| The exercise |
Skip pictures; extract every line from the one with "Model this scene" through the one with "return tuple((x/255/12.92) if", exactly as written.

--- begin Task data ---

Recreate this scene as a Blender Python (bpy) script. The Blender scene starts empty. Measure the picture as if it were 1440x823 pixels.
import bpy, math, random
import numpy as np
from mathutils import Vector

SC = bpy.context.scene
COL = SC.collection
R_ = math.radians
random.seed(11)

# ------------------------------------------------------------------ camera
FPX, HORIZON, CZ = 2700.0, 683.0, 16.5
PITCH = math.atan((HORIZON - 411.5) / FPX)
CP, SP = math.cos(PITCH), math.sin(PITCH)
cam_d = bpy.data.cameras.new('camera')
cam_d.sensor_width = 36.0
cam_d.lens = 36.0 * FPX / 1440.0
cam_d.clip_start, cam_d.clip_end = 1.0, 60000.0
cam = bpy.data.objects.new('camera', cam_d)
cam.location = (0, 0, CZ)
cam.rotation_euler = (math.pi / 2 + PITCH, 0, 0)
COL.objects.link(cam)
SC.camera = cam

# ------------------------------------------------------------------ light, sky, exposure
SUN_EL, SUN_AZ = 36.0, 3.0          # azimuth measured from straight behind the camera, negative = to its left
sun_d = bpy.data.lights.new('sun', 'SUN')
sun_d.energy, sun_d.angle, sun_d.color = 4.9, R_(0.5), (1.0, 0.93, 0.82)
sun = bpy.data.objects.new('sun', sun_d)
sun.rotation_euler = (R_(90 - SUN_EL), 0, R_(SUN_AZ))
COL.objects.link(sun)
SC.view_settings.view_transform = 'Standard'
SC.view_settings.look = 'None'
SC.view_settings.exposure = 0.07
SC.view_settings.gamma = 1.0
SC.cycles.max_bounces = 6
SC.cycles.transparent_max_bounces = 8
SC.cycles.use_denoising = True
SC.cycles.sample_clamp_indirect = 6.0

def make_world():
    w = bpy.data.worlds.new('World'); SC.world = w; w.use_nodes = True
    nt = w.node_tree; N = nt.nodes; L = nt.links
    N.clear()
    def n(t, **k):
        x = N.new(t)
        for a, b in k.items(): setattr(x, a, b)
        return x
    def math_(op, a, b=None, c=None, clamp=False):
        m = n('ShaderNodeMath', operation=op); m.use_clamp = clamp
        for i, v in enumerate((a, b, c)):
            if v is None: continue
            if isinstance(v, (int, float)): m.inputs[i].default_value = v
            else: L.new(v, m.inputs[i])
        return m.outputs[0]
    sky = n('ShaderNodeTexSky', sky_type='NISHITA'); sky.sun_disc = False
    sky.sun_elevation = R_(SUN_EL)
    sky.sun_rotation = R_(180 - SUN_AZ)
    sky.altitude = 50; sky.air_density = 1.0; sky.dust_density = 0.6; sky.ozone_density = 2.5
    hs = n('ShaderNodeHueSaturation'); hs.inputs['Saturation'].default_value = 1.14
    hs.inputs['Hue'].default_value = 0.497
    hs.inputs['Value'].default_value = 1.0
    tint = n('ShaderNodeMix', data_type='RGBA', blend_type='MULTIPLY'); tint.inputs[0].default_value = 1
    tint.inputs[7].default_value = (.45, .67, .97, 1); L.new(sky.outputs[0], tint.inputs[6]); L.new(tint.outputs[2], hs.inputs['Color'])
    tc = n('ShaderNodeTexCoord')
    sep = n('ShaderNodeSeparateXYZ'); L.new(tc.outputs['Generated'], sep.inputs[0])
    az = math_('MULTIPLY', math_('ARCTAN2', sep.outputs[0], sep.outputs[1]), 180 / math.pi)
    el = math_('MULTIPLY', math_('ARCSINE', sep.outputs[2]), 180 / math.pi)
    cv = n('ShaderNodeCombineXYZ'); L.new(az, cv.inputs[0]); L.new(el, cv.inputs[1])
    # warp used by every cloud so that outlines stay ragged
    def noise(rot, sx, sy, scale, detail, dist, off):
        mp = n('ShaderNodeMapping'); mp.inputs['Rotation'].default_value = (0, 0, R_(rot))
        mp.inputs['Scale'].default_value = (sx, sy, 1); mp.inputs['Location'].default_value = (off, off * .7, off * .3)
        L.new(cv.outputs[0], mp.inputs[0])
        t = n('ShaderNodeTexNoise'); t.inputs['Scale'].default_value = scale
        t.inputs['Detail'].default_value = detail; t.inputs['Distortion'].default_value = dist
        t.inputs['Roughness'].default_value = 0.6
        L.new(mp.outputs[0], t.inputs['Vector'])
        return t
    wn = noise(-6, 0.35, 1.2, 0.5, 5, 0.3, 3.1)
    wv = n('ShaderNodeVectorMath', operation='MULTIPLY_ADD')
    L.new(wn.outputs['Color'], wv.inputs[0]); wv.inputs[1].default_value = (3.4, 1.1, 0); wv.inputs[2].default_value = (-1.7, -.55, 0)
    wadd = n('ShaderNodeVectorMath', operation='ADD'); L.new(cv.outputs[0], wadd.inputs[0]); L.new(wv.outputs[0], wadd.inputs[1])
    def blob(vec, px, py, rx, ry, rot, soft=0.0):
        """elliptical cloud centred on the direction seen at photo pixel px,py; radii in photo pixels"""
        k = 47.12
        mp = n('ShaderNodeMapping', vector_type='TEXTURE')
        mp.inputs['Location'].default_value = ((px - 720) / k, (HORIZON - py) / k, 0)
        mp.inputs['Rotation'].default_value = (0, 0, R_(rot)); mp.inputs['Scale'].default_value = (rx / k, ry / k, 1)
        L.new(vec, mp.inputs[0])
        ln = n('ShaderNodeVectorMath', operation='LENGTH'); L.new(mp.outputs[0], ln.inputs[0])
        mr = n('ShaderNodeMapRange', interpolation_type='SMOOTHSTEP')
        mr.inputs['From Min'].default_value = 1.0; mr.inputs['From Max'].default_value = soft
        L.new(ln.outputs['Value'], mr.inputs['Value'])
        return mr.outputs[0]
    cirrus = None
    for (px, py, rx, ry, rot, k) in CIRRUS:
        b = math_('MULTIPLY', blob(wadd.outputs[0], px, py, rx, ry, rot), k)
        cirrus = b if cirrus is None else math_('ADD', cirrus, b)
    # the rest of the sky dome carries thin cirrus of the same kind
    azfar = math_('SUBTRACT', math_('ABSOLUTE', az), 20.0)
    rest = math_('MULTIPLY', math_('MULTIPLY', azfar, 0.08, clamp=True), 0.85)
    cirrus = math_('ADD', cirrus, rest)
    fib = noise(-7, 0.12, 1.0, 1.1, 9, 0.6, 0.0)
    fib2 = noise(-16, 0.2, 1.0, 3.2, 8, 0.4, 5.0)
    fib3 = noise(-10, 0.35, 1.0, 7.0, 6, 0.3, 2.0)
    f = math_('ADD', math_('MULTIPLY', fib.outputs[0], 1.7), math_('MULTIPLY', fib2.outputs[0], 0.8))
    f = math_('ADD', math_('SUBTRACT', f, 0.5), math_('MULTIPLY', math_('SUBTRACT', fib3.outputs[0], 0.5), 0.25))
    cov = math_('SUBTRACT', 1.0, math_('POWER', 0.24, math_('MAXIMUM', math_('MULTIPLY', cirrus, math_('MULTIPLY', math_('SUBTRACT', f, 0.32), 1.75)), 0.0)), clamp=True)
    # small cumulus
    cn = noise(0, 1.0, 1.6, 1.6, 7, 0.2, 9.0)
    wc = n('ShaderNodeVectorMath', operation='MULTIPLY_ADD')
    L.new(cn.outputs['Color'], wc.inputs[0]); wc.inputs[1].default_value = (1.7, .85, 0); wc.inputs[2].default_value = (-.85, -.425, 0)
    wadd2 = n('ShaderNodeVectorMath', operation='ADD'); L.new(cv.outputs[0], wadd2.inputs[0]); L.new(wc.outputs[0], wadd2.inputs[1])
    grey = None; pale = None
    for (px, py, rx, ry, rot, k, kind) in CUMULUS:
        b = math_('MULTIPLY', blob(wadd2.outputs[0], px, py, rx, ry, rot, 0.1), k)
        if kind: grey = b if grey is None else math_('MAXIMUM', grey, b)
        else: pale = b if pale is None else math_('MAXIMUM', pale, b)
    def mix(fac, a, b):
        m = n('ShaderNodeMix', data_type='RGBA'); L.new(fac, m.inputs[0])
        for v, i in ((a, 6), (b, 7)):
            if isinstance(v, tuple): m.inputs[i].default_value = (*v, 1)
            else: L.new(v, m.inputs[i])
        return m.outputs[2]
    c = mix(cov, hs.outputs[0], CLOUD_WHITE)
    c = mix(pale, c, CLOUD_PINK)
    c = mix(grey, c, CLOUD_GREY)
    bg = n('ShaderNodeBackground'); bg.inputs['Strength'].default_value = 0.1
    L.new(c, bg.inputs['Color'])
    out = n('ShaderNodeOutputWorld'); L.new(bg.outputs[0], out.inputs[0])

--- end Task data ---
--- begin Task data ---

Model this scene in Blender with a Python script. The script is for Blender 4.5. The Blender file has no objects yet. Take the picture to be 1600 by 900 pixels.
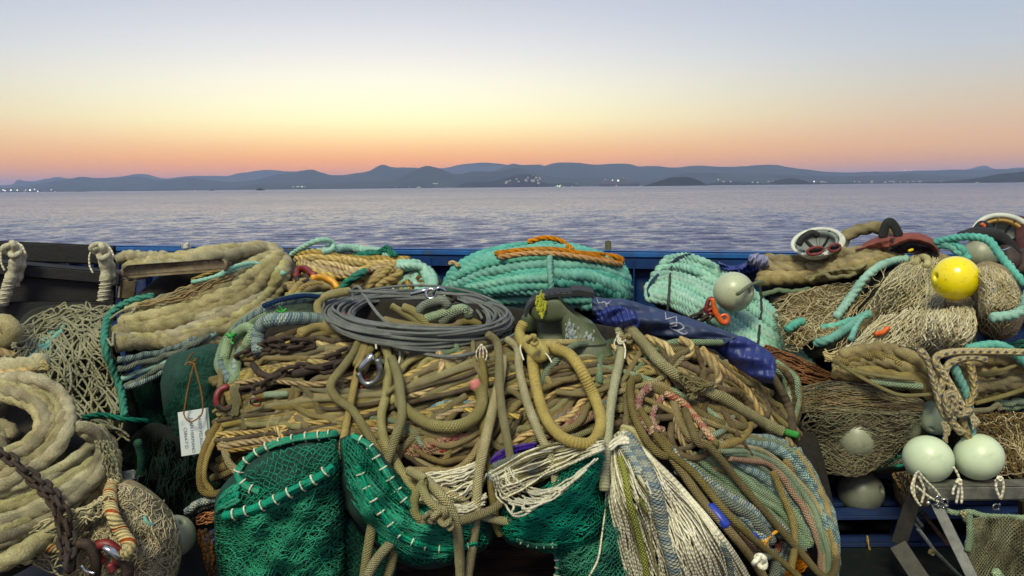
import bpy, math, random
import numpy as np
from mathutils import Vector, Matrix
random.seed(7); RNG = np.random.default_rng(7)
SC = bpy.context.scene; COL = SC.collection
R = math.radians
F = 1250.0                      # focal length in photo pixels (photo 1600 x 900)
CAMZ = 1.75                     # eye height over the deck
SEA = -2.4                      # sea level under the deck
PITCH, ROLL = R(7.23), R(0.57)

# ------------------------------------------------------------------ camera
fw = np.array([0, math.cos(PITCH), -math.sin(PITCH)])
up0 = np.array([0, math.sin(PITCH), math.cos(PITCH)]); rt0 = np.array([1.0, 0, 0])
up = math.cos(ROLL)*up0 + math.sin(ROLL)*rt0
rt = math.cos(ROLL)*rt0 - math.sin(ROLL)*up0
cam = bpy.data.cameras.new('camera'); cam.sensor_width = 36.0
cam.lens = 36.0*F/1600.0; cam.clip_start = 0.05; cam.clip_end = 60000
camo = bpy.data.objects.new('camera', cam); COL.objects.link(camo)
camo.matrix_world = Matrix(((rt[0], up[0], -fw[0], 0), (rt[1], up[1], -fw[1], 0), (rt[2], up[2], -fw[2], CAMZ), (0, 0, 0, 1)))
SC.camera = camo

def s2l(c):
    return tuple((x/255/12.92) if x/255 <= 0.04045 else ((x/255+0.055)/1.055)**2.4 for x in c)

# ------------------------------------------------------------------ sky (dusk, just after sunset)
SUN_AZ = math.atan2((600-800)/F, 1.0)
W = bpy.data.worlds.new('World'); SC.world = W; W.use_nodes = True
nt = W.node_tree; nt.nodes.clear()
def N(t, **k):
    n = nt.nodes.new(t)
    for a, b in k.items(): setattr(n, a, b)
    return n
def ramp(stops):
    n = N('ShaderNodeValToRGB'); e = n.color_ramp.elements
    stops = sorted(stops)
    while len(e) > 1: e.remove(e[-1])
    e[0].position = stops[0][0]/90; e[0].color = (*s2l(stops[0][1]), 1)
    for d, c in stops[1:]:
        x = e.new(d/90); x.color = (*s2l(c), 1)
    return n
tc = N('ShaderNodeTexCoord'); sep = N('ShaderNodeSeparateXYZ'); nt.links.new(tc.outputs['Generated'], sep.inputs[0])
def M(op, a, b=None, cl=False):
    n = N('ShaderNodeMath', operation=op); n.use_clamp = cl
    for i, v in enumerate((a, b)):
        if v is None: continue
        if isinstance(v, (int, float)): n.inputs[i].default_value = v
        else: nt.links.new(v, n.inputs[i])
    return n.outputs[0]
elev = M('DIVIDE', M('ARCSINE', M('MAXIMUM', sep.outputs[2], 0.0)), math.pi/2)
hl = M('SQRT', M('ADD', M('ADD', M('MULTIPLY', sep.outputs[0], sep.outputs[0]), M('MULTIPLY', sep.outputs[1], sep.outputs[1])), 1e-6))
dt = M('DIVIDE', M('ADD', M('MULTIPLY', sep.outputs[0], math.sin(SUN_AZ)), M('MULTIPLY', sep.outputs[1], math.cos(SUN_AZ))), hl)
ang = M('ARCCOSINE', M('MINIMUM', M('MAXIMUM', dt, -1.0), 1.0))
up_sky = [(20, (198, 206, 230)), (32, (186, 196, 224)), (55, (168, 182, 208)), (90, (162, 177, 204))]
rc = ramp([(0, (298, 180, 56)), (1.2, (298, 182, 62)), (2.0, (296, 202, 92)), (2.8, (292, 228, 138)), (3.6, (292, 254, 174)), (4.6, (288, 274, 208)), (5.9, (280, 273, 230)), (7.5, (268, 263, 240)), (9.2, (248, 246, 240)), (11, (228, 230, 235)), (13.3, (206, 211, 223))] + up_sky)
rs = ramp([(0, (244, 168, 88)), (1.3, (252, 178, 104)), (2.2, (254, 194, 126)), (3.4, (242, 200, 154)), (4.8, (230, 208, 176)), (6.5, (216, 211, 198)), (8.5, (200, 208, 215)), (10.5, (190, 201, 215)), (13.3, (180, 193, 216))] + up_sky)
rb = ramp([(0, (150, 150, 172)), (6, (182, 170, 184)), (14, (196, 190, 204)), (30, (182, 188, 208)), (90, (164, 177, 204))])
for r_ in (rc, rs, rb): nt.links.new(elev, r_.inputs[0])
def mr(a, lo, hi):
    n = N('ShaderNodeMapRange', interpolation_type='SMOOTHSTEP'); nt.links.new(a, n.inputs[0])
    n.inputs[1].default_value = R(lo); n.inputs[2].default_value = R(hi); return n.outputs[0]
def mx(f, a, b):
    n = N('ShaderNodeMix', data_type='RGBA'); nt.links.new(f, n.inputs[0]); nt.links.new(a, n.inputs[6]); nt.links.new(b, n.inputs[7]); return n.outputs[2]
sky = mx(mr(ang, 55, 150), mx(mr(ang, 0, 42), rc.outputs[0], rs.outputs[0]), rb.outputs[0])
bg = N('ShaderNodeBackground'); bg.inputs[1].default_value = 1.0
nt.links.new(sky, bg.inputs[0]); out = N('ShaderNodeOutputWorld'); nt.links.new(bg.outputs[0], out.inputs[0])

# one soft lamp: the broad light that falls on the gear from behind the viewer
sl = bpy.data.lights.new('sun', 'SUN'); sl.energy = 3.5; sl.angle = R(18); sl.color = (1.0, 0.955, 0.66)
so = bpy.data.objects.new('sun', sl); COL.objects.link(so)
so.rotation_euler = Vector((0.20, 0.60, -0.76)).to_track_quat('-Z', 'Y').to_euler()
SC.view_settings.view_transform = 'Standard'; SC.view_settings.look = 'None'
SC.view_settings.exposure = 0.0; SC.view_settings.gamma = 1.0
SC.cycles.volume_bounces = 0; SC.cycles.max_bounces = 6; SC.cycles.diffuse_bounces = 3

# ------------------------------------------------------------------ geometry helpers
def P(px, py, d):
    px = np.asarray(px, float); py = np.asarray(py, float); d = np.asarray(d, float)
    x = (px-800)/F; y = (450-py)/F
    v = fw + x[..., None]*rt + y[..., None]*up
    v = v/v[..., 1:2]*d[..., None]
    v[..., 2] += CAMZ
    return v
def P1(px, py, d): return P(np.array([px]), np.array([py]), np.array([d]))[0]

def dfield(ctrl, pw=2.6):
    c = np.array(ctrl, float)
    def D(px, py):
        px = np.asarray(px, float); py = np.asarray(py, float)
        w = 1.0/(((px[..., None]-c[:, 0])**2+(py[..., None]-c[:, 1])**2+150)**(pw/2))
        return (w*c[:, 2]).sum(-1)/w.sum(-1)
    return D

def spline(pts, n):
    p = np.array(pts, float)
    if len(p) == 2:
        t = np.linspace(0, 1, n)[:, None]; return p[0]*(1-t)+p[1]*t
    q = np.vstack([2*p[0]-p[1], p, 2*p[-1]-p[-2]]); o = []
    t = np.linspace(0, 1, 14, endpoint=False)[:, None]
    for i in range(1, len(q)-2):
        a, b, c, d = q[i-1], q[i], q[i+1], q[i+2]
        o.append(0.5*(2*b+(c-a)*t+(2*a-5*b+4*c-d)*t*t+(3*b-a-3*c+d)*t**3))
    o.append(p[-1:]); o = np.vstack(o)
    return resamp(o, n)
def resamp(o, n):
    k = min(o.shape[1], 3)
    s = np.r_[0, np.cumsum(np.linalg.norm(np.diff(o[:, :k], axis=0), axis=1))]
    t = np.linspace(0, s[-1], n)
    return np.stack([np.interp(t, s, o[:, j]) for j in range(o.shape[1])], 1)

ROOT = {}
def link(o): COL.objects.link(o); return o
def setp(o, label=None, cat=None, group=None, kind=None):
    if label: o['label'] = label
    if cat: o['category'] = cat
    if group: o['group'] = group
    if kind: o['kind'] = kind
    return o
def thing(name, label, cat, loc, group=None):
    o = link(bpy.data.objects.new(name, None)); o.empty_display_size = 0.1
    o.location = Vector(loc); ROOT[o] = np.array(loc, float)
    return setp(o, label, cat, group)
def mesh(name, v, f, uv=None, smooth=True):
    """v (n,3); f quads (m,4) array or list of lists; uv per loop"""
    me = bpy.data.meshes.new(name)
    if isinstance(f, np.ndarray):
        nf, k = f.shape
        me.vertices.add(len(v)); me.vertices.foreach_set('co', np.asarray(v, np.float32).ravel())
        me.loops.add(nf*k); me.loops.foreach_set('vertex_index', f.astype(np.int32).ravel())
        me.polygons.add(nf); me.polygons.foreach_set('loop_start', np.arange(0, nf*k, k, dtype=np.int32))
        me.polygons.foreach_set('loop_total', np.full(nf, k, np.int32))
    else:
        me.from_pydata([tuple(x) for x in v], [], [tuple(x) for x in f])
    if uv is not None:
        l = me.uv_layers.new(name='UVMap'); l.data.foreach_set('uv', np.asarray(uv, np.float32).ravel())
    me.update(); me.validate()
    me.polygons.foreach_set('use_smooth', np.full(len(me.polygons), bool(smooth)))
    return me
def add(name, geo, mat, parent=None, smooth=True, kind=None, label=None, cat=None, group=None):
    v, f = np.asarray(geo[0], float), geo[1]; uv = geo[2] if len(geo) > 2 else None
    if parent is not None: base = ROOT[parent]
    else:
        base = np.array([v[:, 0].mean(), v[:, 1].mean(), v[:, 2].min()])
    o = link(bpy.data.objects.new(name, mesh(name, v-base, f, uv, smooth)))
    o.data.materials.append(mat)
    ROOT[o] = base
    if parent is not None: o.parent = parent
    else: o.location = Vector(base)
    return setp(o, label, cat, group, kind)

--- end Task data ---

| Result |
Model this scene in Blender with a Python script. The script is for Blender 4.5. The Blender file has no objects yet. Take the picture to be 1600 by 900 pixels.
import bpy, math, random
import numpy as np
from mathutils import Vector, Matrix
random.seed(7); RNG = np.random.default_rng(7)
SC = bpy.context.scene; COL = SC.collection
R = math.radians
F = 1250.0                      # focal length in photo pixels (photo 1600 x 900)
CAMZ = 1.75                     # eye height over the deck
SEA = -2.4                      # sea level under the deck
PITCH, ROLL = R(7.23), R(0.57)

# ------------------------------------------------------------------ camera
fw = np.array([0, math.cos(PITCH), -math.sin(PITCH)])
up0 = np.array([0, math.sin(PITCH), math.cos(PITCH)]); rt0 = np.array([1.0, 0, 0])
up = math.cos(ROLL)*up0 + math.sin(ROLL)*rt0
rt = math.cos(ROLL)*rt0 - math.sin(ROLL)*up0
cam = bpy.data.cameras.new('camera'); cam.sensor_width = 36.0
cam.lens = 36.0*F/1600.0; cam.clip_start = 0.05; cam.clip_end = 60000
camo = bpy.data.objects.new('camera', cam); COL.objects.link(camo)
camo.matrix_world = Matrix(((rt[0], up[0], -fw[0], 0), (rt[1], up[1], -fw[1], 0), (rt[2], up[2], -fw[2], CAMZ), (0, 0, 0, 1)))
SC.camera = camo

def s2l(c):
    return tuple((x/255/12.92) if x/255 <= 0.04045 else ((x/255+0.055)/1.055)**2.4 for x in c)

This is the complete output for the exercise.